Shreya Ujjaval, seeded 20th, made Iglar earn his third-round advance in a good 7-5, 6-4 effort. A big match for Prakash Mooljee at this stage as well ... he knocked off Garreth McCuskey 6-3, 7-6(3), avenging the loss earlier this year. In general it was not a good round of 32 for the higher seeds; the Peruvians did particularly poorly, while a couple of US players(Gilardino and Srbulovic) got further than expected. They are playing at home, and the Americans don't have any great players right now ... but they sure have a lot of good to excellent ones dotted all over the place as threats on a bad day for the favorites.

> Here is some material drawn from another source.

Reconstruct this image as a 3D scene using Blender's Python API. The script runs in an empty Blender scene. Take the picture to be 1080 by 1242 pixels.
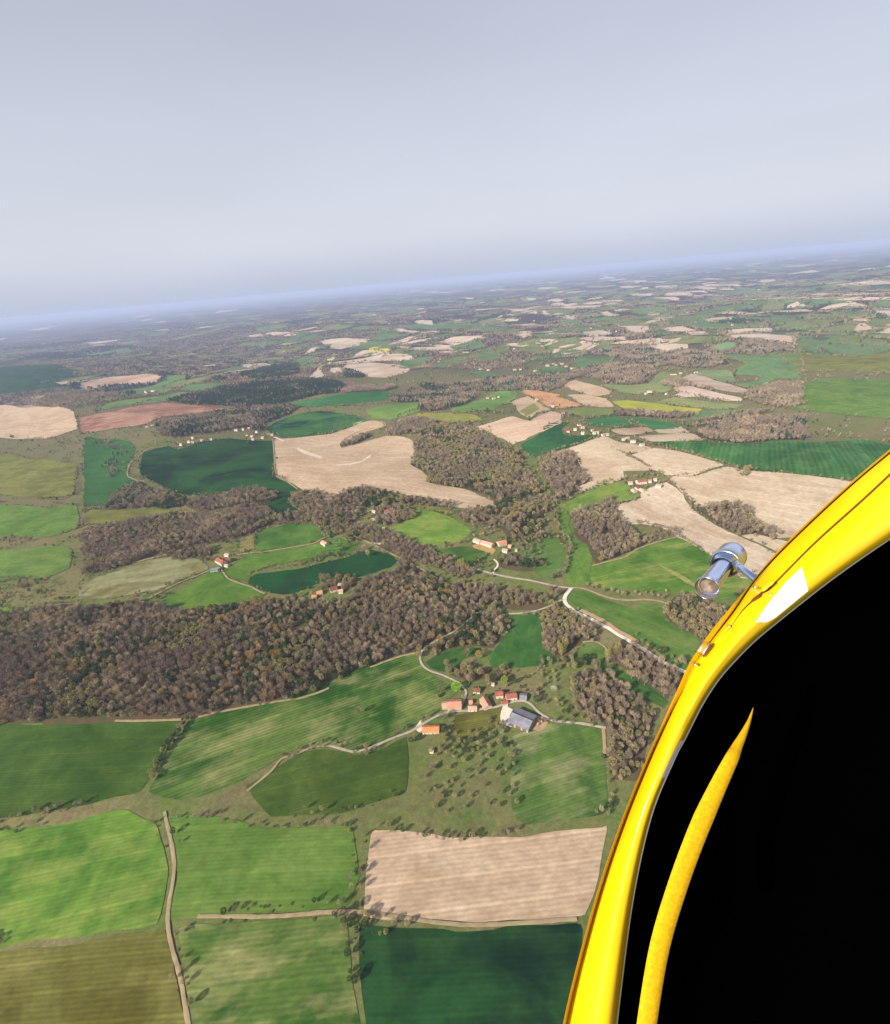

In the fourth round, Mooljee did not do as well as Ujjaval as he was obliterated 6-3, 6-1 by Antonin Iglar. I expected him to lose, but I was hoping for more of a fight. He was not pleased to see Marcek win after losing the first set for the second straight round(over Cirakovic), and in this group of matches the top seed won all of them. Girsh beat Andronikov and Mehul stopped Trulsen, both in fairly routine two-set affairs.

The quarterfinals then featured the top seven plus Cestmir Marcek, who seemed to be forgetting that he was about to turn 33 years old. He wasn't done yet either, rallying from a set down for the third straight time, this one over Gustavo Caratti. The world no. 3 is no minor scalp, even on a hardcourt. Took a tiebreak in the last set to get there. Impressive work. Girsh easily brushed aside Gaskell, but Anil Mehul was surprised 4-6, 7-6(2), 6-3 by Bourdet. An even match(both players won 99 points) but once again it was a case of seizing the moment. The top Frenchman is perhaps beginning to play up to his own press.

Iglar obliterated his countryman in the first semi as expected, and Girish Girsh stopped Theodore Bourdet in a closer second one, 7-6(0), 6-4. He didn't serve well, but his worlds-best game from the baseline was more than enough. Girsh went on to score a big win over a slightly-fatigued Iglar in the final, 7-6(5), 7-6(1). Could have gone either way but it was the correct result. That brings him to 7 Masters Shields, one shy of Mehul's career total. An important win to give him a chance to take back the top spot later in the year.